Has McCain added an environmental economist to his writing staff?
"For all of the last century, the profit motive basically led in one direction - toward machines, methods and industries that used oil and gas," said McCain. "Enormous good came from that industrial growth, and we are all the beneficiaries of the national prosperity it built. But there were costs we weren't counting, and often hardly noticed. And these terrible costs have added up now, in the atmosphere, in the oceans and all across the natural world."
Nothing new here, just a different tone.
McCain's major solution is to implement a cap-and-trade program on carbon-fuel emissions, like a similar program in the Clean Air Act that was used to reduce sulfur dioxide emissions that triggered acid rain.

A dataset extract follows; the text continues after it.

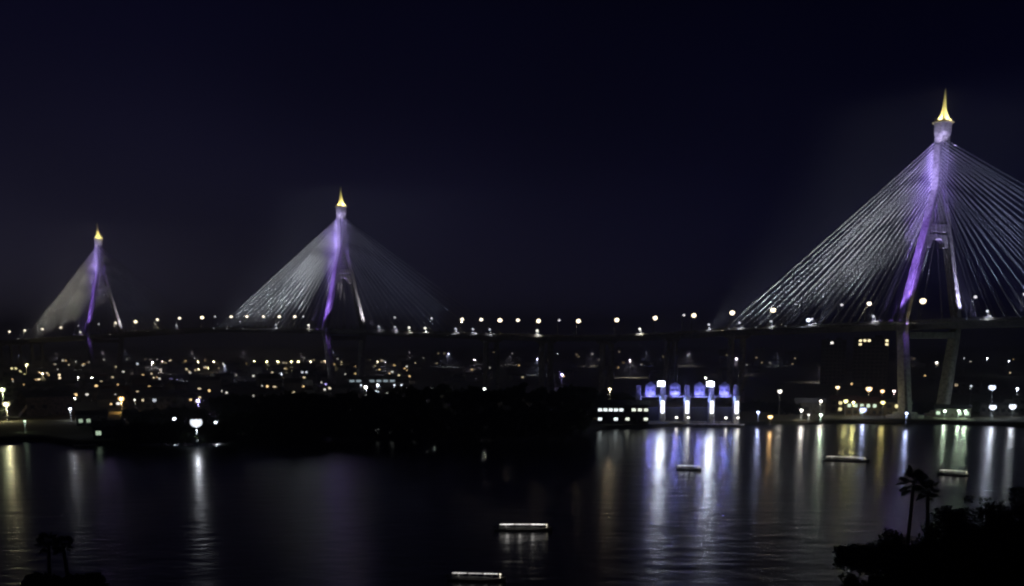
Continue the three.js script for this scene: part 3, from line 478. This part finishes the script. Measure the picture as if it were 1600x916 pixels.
{ // jetties
  const jetty = (px, py, w, d, label, mat, turn = 0) => { const p = onLevel(px, py, 0.9), g = thing('jetty', label, 'jetty', null, [p.x, 0, p.z], Math.atan2(-p.x, -p.z) + turn);
    for (let k = 0; k < Math.round(w / 0.8); k++) part('plank', box(0.72, 0.12, d, -w / 2 + 0.4 + k * 0.8, 0.95 + rr(-0.02, 0.02), 0), mat, g);
    for (let x = -w / 2; x <= w / 2; x += w / Math.max(2, Math.round(w / 5))) for (const z of [-d / 2 + 0.2, d / 2 - 0.2]) part('pile', cyl(0.16, 0.16, 2.6, x, -0.8, z, 8), M.wood, g);
    part('beam', [box(w, 0.2, 0.2, 0, 0.78, -d / 2 + 0.3), box(w, 0.2, 0.2, 0, 0.78, d / 2 - 0.3)], M.wood, g); return g; };
  jetty(133, 696, 9, 4, 'short pale landing stage in front of the jetty house', std([0.42, 0.4, 0.36], 0.8));
  jetty(1354, 659, 34, 4, 'long low dock in front of the riverside restaurant', M.wood);
  jetty(1268, 660, 14, 3, 'short low dock on the right bank, left of the restaurant', M.wood);
}

// ------------------------------------------------------------------ the floodgate
{
  const p = at(1092, 640, 590), g = thing('floodgate', 'river floodgate with white-lit piers and violet-lit hoist houses', 'floodgate', null, [p.x, 0, p.z], Math.atan2(-p.x, -p.z) + 0.06), P = 12.3;
  const px = [-4.5, -1.5 - 1 / 1e3 * 0, 0, 0, 0]; const X = [-2.5, -1.5, -0.5, 0.5, 1.5].map((k) => k * P);
  X.forEach((x, i) => { part('pier', [limb([x, -1, 0, 3.2, 11], [x, 15.2, 0, 3.0, 10]), limb([x, 15.2, -1, 2.6, 6], [x, 20, -1, 2.4, 5])], M.paleConcrete, g); });
  part('sill', box(P * 4 + 4, 2.2, 9, (X[0] + X[4]) / 2, 0.9, -0.8), M.concrete, g);
  part('walkway', [box(P * 4 + 5, 0.6, 5, (X[0] + X[4]) / 2, 15.0 - 0.6, 0.4)], M.concrete, g);
  part('railing', [box(P * 4 + 5, 0.09, 0.09, (X[0] + X[4]) / 2, 15.8, 2.8), box(P * 4 + 5, 0.09, 0.09, (X[0] + X[4]) / 2, 15.3, 2.8), ...Array.from({ length: 23 }, (_, k) => box(0.08, 1.1, 0.08, X[0] - 2.3 + k * (P * 4 + 4.6) / 22, 15.25, 2.8))], M.steel, g);
  for (let i = 0; i < 4; i++) {
    const x = (X[i] + X[i + 1]) / 2, h = group('hoist_house', g, [x, 15, -0.6]);
    part('wall', box(5, 4.6, 4.6, 0, 2.3, 0), M.purplePaint, h);
    const sh = new THREE.Shape(); sh.moveTo(-3.1, 0); sh.lineTo(0, 2.4); sh.lineTo(3.1, 0); sh.closePath(); const e = new THREE.ExtrudeGeometry(sh, { depth: 6, bevelEnabled: false }); e.translate(0, 4.61, -3); part('roof', uvBox(e), M.roofTin, h);
    part('window', [box(1.4, 1.2, 0.1, -1.1, 2.6, 2.33), box(1.4, 1.2, 0.1, 1.1, 2.6, 2.33)], M.glass, h);
    const leaf = group('gate', g, [x, 2, 1]); part('gate_leaf', box(P - 3.4, 7, 0.5, 0, 3.6, 0), M.darkSteel, leaf); for (let k = 0; k < 4; k++) part('gate_rib', box(P - 3.5, 0.3, 0.4, 0, 1 + k * 1.8, 0.45), M.darkSteel, leaf);
    part('hoist_cable', [bar(V(x - 3, 9, 1), V(x - 2, 15, 0.5), 0.06), bar(V(x + 3, 9, 1), V(x + 2, 15, 0.5), 0.06)], M.darkSteel, g);
    floodHead('floodlight', g, V(x, 15.6, 4.6), V(x, 18, 0), [0.3, 0.26, 1], 5, 0.6); pointLight(g, [0.24, 0.24, 1], 800, V(x, 15.9, 4.2), 20); part('lamp_bracket', box(0.12, 0.12, 2, x, 15.15, 3.7), M.steel, g);
    pointLight(g, [0.25, 0.35, 1], 300, V(X[i + 1] - 2.6, 12.6, 5.6), 20); floodHead('floodlight', g, V(X[i + 1] - 2.6, 12.6, 6), V(X[i + 1], 13.4, 4), BLUE, 4, 0.5); part('lamp_bracket', box(0.12, 0.12, 3.6, X[i + 1] - 2.6, 12.4, 4.3), M.steel, g);
    // white column lamps on the pier faces
    const t = part('tube_lamp', [box(1.7, 6.2, 0.5, X[i + 1], 9.3, 5.85, 0.15)], glow([0.92, 0.95, 1], 2.2), g);
    for (const y of [7.5, 11]) pointLight(g, COOL, 40, V(X[i + 1], y, 7.2), 30);
    if (i % 2 === 0) { const q = V(X[i + 1] - 0.9, 20.8, 2.4); floodHead('floodlight', g, q, V(q.x, 19, 40), [0.84, 0.89, 1], 14, 3.4); spotLight(g, [0.78, 0.85, 1], 650, V(q.x, 20.6, 3.4), V(q.x, 12, 40), 62, 60); part('lamp_bracket', [bar(V(q.x, 19.6, 0.5), V(q.x, 20.6, 2), 0.2)], M.steel, g); }
    const l2 = V(X[i + 1] + (i % 2 ? 0.6 : 7), 4.2, 7.4); floodHead('floodlight', g, l2, V(l2.x, 2, 30), WHITE, 3, 1.1); pointLight(g, WHITE, 60, V(l2.x, 4, 8.6)); part('lamp_bracket', bar(V(l2.x, 0.5, 6.7), V(l2.x, 4, 7), 0.12), M.steel, g);
  }
  part('apron', [box(P * 4 + 8, 2.4, 5, (X[0] + X[4]) / 2, -0.2, 7)], M.concrete, g);
}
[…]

Industries would be given emission targets, and those coming in under their limit could sell their surplus polluting capacity to companies unable to meet their target.
McCain wants the country to return to 2005 emission levels by 2012; 1990 levels by 2020; and to a level sixty percent below that by 2050.
"As never before, the market would reward any person or company that seeks to invent, improve, or acquire alternatives to carbon-based energy," he said. "More likely, however, there will be some companies that need extra emissions rights, and they will be able to buy them. The system to meet these targets and timetables will give these companies extra time to adapt - and that is good economic policy."